VG_Advanced User-Defined Brush Tutorial for Video Gogh

This tutorial expands material provided in the documentation with practical step by step examples on how to set up your own user-defined brushes.

Making your own Multi-Channel Brush Textures

You can use any technique to paint / fabricate your own brush stroke textures. One important thing to understand is how to get the most texture detail out of a supplied custom brush. So first let?s create a brush and see how it goes.

Figure 1. Above we have a user defined brush.

Remember when using the red-green mode of a user-defined brush, that the red channel is used to paint a first pass of the brush using a color sampled from the original image.? Then that color has some noise added to the color's hue, saturation and value . The green channel is used as a matte to paint this perturbed color over the first pass that used the red channel as a matte. Note as well we attempted not to cover the frame edge. Basically when painting, we anchor that image onto the stroke on and in Video Gogh the height ('y', vertical axis) of this image correspond to the stroke length, meaning the stroke brush texture starts at the bottom and is applied over the length of the stroke until the end of this texture. We remind you of this as some of the brush textures you can find on the internet are not designed this way in that they don't have a nice falloff on the frame edge.

Figure 2. On the left side of we show the green channel by itself.
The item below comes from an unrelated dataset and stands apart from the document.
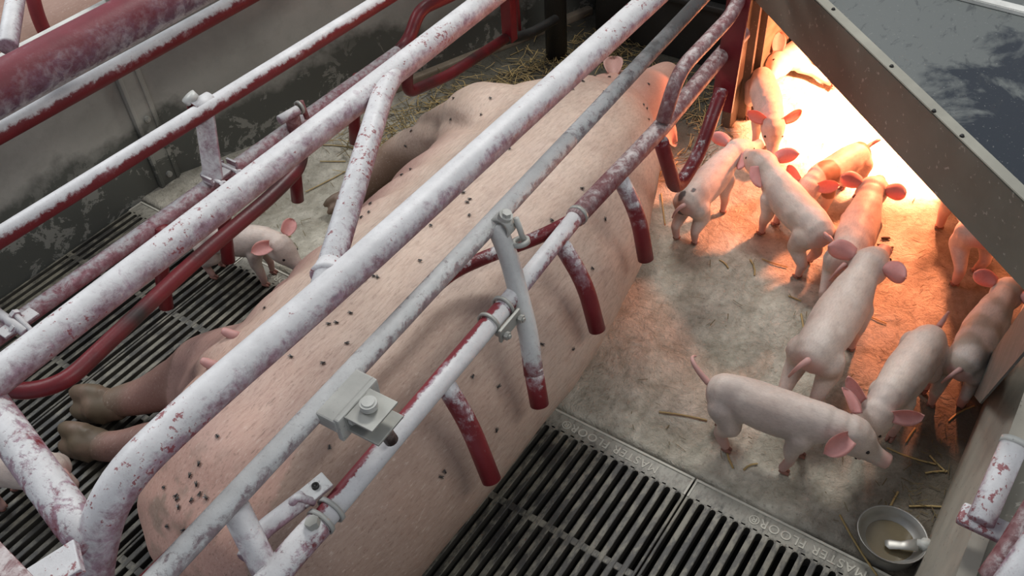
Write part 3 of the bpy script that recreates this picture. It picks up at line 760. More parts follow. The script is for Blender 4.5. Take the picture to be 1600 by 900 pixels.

A reminder: When creating your custom brushes make sure you start with a complete transparent canvas so that the custom brushes have a proper alpha channel. What you see as black here is actually transparent.

Now let's use the image above as a custom brush for Video Gogh

Figure 3. Above is our source image to be painted.

Figure 4. Above is our first test with the custom brush texture. It has the sort of roughness we were looking for but the texturing itself is perhaps not as detailed as we would like.

Figure 5. So in the picture above we increase the levels of the green channel levels so the green channel brush has a maximum value near white and not grey. During the second pass of painting the brush stroke, farther away that a green channel pixel is not full on, the more it is painted transparently. Remember for that second pass the green channel acts as a multiplier of opacity. In addition, of the green channel is used as a matte to paint a second pass of the brush with color noise variation to provide color variation from the first pass that used the red channel.

It's slightly better but there is still not enough detail for us.

Figure 6. In the picture above we show a good way to understand what is happening. We temporarily set the "Extra Distance" parameter to a value high enough so you see the brush strokes separated, here 0.1 will do. In order to see how the design of the brush affects the texture detail in the painting, it is useful to view the custom brush at the size it is being painted... in this case, about 32 pixels square.

Figure 7. In the image above were we scale the custom brush we made to 32x32, and of course the yellow in it is hardly even visible by itself.

Figure 8. In order to get more detail in the second pass of brush application (using the green channel) what we do is add more yellow (make it thicker in the green channel)

Figure 9. And above is the result using the brush of Figure 8. Our strokes are much more textured. So if you want to use existing textures and want to maintain texture details, you will probably need to process the source brush images so they have the proper level of detail at the rendered size you want to use them.

Additional Notes

Painting using your own sprite set.

We also offer the option of stamping directly the brush texture. Much like we explained in previous tutorial, your sprite is subject to resolution and the image might need to be enhanced a bit before we start using it so it works at the wanted resolution. You can use up to 10 different brush stroke sequences. One thing to note is that while you need to create animated brush sequences that are as long as your rendered sequence, you can do this by create loops in your brush stroke animations.. For example it's possible to use our RE:Flex morphing tool to create 1 or 2 in-between frames to connect the first and last frame of a short sequence that you might have.

How many different custom brushes do I really need?

Since brushes receive orientation, can have growth and die based size, and have different colors (coming from the color source), we usually don't need many different brush textures, 4 or 5 is often more then enough, while in some cases one one might be perceptible.

What aspect ratio?

Square Pixels: Even if you are motion painting a sequence with non square pixel aspect ratio, consider making your strokes in a square pixels comp since brush orientation would break the logic of the aspect ratio.